Jun 052012

From the “Soiree” series.  Short essays incited by the Soiree de Poesie Francaise held monthly at the Cranford TeaSpot in Cranford, NJ  with my careful co-host Carrie Pedersen Hudak.

Victor Hugo

Victor Hugo

The courage and freedom to imagine one’s society contains within it the capacity to re-imagine it. This is the deep seed of all revolutions. A renewal or re-imagining of conscience is what every change in the social order requires. The industrial revolution came upon Europe in Hugo’s era, calling forth the equally large energies of individual artistic innovation. Reality was changing–the imagination needed to change as well.

Hugo invented the “realistic” or “naturalistic” novel–a form of artistic expression as broad and multifarious as the new industrial reality confronting the France of his day. And this form, being reflective of reality (a mimesis, as the ancient Greeks would say) could keep pace with the breakneck changes of his Victorian era. Indeed, so effective was Hugo’s artistic solution to confronting his contemporary reality that a whole school of naturalistic novelists grew up in Hugo’s gargantuan shadow.

But it is Hugo’s poetry, acclaimed in his day by a poetry-hungry audience, that shows the fire of his spirit and the philosophical feeling that impelled his will to contribute to his society through literature. In his poetry, besides heroic and harrowing story-poems, we get some extended philosophical “meditations.” I wouldn’t put them anywhere other than in the category of “meditations” because it is the subjective feelings aroused by his philosophical conjectures that are the real focus of the poems.

Hugo imagines his individual mentality adrift in an infinite abyss of space–making his self infinitely tiny and insignificant in comparison. This is a philosophical correspondence with the religious notion of humility before the awful throne of God. And yet, at the same time, Hugo imagines–feels–that all the threads of thought and feeling that go zinging about in this infinite abyss actually meet at the crossroads of his heart and his head. Hugo is the humble egoist of infinite space!

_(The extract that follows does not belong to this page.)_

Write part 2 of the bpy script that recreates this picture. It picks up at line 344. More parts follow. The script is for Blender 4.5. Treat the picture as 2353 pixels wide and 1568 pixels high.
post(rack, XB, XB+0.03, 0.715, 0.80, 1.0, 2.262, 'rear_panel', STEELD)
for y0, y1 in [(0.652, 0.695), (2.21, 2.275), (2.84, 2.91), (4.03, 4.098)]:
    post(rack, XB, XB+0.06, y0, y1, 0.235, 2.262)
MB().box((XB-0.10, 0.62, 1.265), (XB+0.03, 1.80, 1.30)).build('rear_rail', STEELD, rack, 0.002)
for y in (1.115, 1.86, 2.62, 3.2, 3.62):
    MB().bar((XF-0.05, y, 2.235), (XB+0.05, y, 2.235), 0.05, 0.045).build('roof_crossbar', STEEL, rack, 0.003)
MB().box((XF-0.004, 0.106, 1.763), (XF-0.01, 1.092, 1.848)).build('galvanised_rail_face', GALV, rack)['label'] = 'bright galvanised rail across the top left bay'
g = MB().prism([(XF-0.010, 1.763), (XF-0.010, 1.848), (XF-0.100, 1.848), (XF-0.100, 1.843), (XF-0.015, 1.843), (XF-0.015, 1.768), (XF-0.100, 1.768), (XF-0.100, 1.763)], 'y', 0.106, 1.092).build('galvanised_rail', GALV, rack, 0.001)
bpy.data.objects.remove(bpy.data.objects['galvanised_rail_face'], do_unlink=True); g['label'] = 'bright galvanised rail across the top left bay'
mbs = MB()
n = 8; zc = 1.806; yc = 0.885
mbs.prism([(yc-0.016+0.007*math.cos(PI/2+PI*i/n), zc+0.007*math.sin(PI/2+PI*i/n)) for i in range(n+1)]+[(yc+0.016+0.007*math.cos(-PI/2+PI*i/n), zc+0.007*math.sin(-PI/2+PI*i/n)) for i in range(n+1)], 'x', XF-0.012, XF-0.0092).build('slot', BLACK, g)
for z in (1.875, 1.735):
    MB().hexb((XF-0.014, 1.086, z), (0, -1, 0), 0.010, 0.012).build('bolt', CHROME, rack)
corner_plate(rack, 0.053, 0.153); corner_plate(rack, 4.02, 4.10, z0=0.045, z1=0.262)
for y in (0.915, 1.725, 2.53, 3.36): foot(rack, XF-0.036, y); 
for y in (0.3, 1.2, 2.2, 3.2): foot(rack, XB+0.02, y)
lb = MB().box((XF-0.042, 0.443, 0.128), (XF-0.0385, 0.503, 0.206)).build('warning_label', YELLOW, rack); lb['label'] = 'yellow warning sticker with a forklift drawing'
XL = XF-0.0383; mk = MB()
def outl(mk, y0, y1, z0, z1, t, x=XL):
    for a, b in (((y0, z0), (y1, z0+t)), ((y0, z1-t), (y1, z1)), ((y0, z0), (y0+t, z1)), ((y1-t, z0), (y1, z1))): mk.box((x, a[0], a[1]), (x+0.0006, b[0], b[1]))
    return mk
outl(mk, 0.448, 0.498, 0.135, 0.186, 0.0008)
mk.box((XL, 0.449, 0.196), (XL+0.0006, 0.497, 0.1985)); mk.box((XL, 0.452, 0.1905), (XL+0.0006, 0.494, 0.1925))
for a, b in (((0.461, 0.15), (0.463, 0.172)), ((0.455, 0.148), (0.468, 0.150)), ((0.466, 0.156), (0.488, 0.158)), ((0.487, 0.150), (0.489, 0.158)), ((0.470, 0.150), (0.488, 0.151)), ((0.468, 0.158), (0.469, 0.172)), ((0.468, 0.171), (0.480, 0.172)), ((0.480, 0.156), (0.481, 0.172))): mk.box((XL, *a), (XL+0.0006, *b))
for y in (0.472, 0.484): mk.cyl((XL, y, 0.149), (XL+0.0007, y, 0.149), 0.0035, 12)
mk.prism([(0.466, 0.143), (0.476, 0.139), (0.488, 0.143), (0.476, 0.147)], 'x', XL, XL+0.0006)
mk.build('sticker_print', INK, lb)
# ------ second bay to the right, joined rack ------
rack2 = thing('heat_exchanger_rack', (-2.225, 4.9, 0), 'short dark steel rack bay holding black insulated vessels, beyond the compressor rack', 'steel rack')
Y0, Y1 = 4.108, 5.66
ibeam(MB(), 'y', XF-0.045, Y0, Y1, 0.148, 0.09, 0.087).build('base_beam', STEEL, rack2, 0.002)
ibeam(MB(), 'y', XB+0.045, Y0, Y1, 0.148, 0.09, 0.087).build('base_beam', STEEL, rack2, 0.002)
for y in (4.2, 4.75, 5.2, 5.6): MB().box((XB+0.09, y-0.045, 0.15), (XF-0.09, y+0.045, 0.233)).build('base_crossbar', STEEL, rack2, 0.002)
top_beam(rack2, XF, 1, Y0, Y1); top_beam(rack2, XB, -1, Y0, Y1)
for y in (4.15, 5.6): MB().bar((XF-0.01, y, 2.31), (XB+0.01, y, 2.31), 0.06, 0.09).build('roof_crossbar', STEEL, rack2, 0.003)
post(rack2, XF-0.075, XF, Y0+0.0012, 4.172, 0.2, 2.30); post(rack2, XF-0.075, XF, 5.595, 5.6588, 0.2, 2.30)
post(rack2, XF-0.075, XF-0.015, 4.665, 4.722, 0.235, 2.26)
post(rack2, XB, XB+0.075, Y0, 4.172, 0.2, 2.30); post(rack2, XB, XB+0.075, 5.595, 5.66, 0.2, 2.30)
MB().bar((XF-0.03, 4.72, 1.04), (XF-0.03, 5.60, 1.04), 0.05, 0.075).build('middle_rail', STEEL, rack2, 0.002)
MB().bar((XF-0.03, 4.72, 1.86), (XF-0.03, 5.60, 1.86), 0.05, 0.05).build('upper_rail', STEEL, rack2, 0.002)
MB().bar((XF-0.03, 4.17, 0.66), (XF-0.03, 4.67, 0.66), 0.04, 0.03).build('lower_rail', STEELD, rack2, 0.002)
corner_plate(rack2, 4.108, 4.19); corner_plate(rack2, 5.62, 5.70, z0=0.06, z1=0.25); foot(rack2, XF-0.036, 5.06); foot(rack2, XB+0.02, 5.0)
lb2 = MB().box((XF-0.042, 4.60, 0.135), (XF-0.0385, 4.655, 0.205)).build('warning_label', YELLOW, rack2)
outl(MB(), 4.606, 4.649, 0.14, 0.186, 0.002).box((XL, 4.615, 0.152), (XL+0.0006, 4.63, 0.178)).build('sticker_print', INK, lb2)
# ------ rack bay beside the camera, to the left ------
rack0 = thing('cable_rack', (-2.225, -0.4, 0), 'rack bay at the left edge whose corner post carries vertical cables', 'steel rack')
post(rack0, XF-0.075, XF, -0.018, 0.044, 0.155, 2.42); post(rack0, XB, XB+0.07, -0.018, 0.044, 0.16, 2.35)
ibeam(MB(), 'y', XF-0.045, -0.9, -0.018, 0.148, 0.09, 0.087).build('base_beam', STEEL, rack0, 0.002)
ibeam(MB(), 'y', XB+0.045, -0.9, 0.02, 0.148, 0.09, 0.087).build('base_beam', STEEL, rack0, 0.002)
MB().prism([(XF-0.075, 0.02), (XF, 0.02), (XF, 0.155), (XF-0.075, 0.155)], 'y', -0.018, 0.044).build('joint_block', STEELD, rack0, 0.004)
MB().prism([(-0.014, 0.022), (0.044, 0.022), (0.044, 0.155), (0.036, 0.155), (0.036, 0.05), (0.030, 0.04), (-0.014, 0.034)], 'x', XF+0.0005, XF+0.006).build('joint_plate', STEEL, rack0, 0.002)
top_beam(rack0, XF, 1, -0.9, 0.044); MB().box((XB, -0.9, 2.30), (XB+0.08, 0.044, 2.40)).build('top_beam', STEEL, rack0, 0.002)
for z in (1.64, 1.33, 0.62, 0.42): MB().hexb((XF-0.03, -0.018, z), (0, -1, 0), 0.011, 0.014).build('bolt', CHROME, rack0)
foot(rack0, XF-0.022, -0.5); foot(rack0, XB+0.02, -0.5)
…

In human terms, Hugo is a nothing–just like the rest of humanity before the infinite–and, therefore, he can use his private philosophical feelings as a basis to create universal art. His ambition springs from his humility before the vast, new, roiling experience of Life with a capital L. Hugo is nothing–but, we all are nothing–therefore Hugo can speak for all of us! This is a paradox made clearest in his philosophical poetry.

How much more marvelous a solution to the overwhelming dilemma of the Industrial Age. Instead of becoming an inward-looking miniaturist of his private feelings, Hugo leverages our shared insignificance before the infinite to create some of the largest, broadest, most weepingly human art since Shakespeare.